New avenues of growth:
- Green hydrogen is a sunrise industry and will enable Indian entrepreneurs to capture new avenues of growth.
- Locally-available green hydrogen can attract high-value green industries, like green steel and green chemicals, to shift production to India.
- Localization of electrolyzer production and development of Green-H2 projects could create a new green technology market worth about $18-20 billion in India and generate domestic jobs.
- In addition, there is a massive opportunity to create regional hubs to export high-value green products and engineering, procurement and construction services.
Conclusion:
- Green hydrogen is the future of energy and it has the potential to radically reduce imports and catalyse India’s transition to climate-action leadership.
- Thus government funding and long-term policies that attract private investments within the standards and a progressive compliance framework are essential to boost green hydrogen.
At present, more than 30 countries have hydrogen road maps and over 200 large-scale hydrogen projects across the value chain.
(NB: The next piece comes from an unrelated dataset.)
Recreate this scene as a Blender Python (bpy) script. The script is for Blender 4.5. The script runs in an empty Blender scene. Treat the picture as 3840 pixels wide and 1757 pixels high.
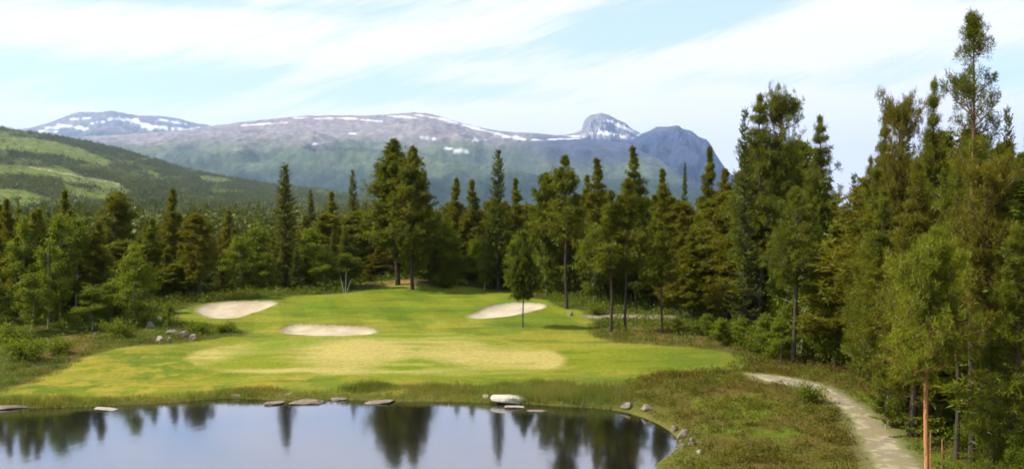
import bpy, math, random
import numpy as np
from mathutils import Vector

sc = bpy.context.scene
C = sc.collection
R = math.radians
K = 3840.0 / 2576.0            # working grid of the layout sketch -> photo pixels
F = 3325.0                     # focal length in photo pixels
CAMZ = 8.0
PITCH = math.atan(78.5 / F)
SUN_AZ, SUN_EL = R(-92), R(46)      # azimuth from +Y (view direction) towards +X; elevation

# ------------------------------------------------------------------ basics
def tag(o, label=None, cat=None, group=None, kind=None):
    if label: o['label'] = label
    if cat: o['category'] = cat
    if group: o['group'] = group
    if kind: o['kind'] = kind
    return o

def build(name, V, Fc, mats, parent=None, smooth=False, cols=None, link=True):
    """V (N,3); Fc one index array (M,k) or a list of such arrays."""
    me = bpy.data.meshes.new(name)
    V = np.asarray(V, dtype=np.float32)
    if not isinstance(Fc, (list, tuple)): Fc = [Fc]
    Fc = [np.asarray(f, dtype=np.int32) for f in Fc if len(f)]
    me.vertices.add(len(V)); me.vertices.foreach_set('co', V.ravel())
    idx = np.concatenate([f.ravel() for f in Fc])
    tot = np.concatenate([np.full(len(f), f.shape[1], dtype=np.int32) for f in Fc])
    st = np.concatenate([[0], np.cumsum(tot)[:-1]]).astype(np.int32)
    me.loops.add(len(idx)); me.loops.foreach_set('vertex_index', idx)
    me.polygons.add(len(tot)); me.polygons.foreach_set('loop_start', st)
    me.polygons.foreach_set('use_smooth', np.full(len(tot), smooth))
    me.update(calc_edges=True)
    if cols is not None:
        a = me.color_attributes.new('tint', 'FLOAT_COLOR', 'POINT')
        c4 = np.ones((len(V), 4), dtype=np.float32); c4[:, :3] = cols
        a.data.foreach_set('color', c4.ravel())
    for m in (mats if isinstance(mats, (list, tuple)) else [mats]): me.materials.append(m)
    o = bpy.data.objects.new(name, me)
    if link: C.objects.link(o)
    if parent: o.parent = parent
    return o

def hash2(ix, iy, seed):
    h = (ix.astype(np.int64) * 374761393 + iy.astype(np.int64) * 668265263 + seed * 974634777) & 0xffffffff
    h = ((h ^ (h >> 13)) * 1274126177) & 0xffffffff
    return ((h ^ (h >> 16)) & 0xffff) / 65535.0

def vnoise(x, y, seed=0):
    ix, iy = np.floor(x), np.floor(y)
    fx, fy = x - ix, y - iy
    fx = fx * fx * (3 - 2 * fx); fy = fy * fy * (3 - 2 * fy)
    a, b = hash2(ix, iy, seed), hash2(ix + 1, iy, seed)
    c, d = hash2(ix, iy + 1, seed), hash2(ix + 1, iy + 1, seed)
    return (a + (b - a) * fx) * (1 - fy) + (c + (d - c) * fx) * fy

def fbm(x, y, seed=0, oct=4):
    s, a, t = 0, 0.5, 0
    for k in range(oct):
        s = s + a * vnoise(x, y, seed + k * 17); t += a
        x = x * 2.03 + 11.3; y = y * 2.03 + 5.7; a *= 0.5
    return s / t

def smooth(e0, e1, x):
    t = np.clip((x - e0) / (e1 - e0), 0, 1)
    return t * t * (3 - 2 * t)

def sdf(px, py, poly):
    """signed distance, positive outside"""
    P = np.asarray(poly, float); Q = np.roll(P, -1, axis=0)
    d2 = np.full(px.shape, 1e18); inside = np.zeros(px.shape, bool)
    for (ax, ay), (bx, by) in zip(P, Q):
        ex, ey = bx - ax, by - ay
        wx, wy = px - ax, py - ay
        t = np.clip((wx * ex + wy * ey) / (ex * ex + ey * ey + 1e-12), 0, 1)
        d2 = np.minimum(d2, (wx - ex * t) ** 2 + (wy - ey * t) ** 2)
        c = ((ay <= py) != (by <= py))
        with np.errstate(divide='ignore', invalid='ignore'):
            xi = ax + (py - ay) * ex / (ey if abs(ey) > 1e-12 else 1e-12)
        inside ^= c & (px < xi)
    d = np.sqrt(d2)
    return np.where(inside, -d, d)

def smooth_poly(pts, n=3):
    P = np.asarray(pts, float)
    for _ in range(n):
        Q = np.roll(P, -1, axis=0)
        P = np.stack([P * .75 + Q * .25, P * .25 + Q * .75], 1).reshape(-1, 2)
    return P

# ------------------------------------------------------------------ where things stand
cp, sp = math.cos(PITCH), math.sin(PITCH)
def ray(xo, yo):
    a = (xo * K - 1920) / F; b = -(yo * K - 878.5) / F
    return np.array([a, cp + b * sp, b * cp - sp])       # pitched down

def at_z(xo, yo, z=0.0):
    r = ray(xo, yo); t = (z - CAMZ) / r[2]
    return r[0] * t, r[1] * t

def to_ov(x, y, z):
    z = z - CAMZ
    f = y * cp - z * sp; u = y * sp + z * cp
    return ((x / f) * F + 1920) / K, (878.5 - (u / f) * F) / K

POND = [at_z(*p) for p in [(-520, 1040), (-250, 1030), (0, 1026), (150, 1024), (300, 1018), (450, 1012), (560, 1000), (650, 1003),
        (740, 1008), (860, 1003), (1000, 1010), (1120, 1008), (1220, 1012), (1340, 1016), (1440, 1022), (1540, 1028), (1600, 1042), (1660, 1066),
        (1700, 1095), (1712, 1120), (1690, 1140), (1655, 1160), (1650, 1179), (1640, 1260), (1660, 1400)]] + [(7.5, 16), (2, 13.5), (-6, 13), (-15, 14.5), (-24, 19), (-31, 27)]
POND = smooth_poly(POND, 2)
MOUND = at_z(1022, 716, 1.6)

def h0(x, y):
    s = sdf(x, y, POND)
    n = fbm(x * .12 + 50, y * .12 + 50, 3)
    n2 = fbm(x * .8 + 9, y * .8, 5)
    z = np.where(s < 0, np.maximum(-1.2, s * .6), .22 * (1 - np.exp(-np.maximum(s, 0) / .35)))
    land = smooth(0, 3, s)
    z = z + 1.05 * smooth(0, 34, s) * (s > 0)
    z = z + land * ((n - .5) * .55 + (n2 - .5) * .06)
    # low hummock between the pond and the track
    z = z + .55 * np.exp(-(((x - 11.5) / 4.5) ** 2 + ((y - 39) / 5) ** 2)) * land
    z = z + .75 * np.exp(-(((x - MOUND[0]) / 5.5) ** 2 + ((y - MOUND[1] - .5) / 4.5) ** 2))
    z = z + .35 * np.exp(-(((x + 18) / 9) ** 2 + ((y - 66) / 7) ** 2))
    # bank the picture is taken from
    z = z + 5.9 * smooth(12.5, -2, y) * smooth(60, 20, np.abs(x))
    r = np.hypot(x, y)
    z = z - 22 * smooth(160, 900, r)
    return z

def h0s(x, y): return float(h0(np.array([x], float), np.array([y], float))[0])

def at(xo, yo):
    """ground point seen at sketch position"""
    z = 0.5
    for _ in range(14):
        x, y = at_z(xo, yo, z); z = .5 * z + .5 * h0s(x, y)
    return x, y, z

def W(pts): return [at(*p)[:2] for p in pts]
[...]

If all the projects come to fruition, total investments will reach $300 billion in spending by 2030. Governments worldwide have committed to more than $70 billion in public funding, according to Hydrogen Council, to develop a hydrogen economy.
With its abundant and cheap solar energy, India has the upper hand to tap into these investments and lead global efforts in transitioning to green hydrogen.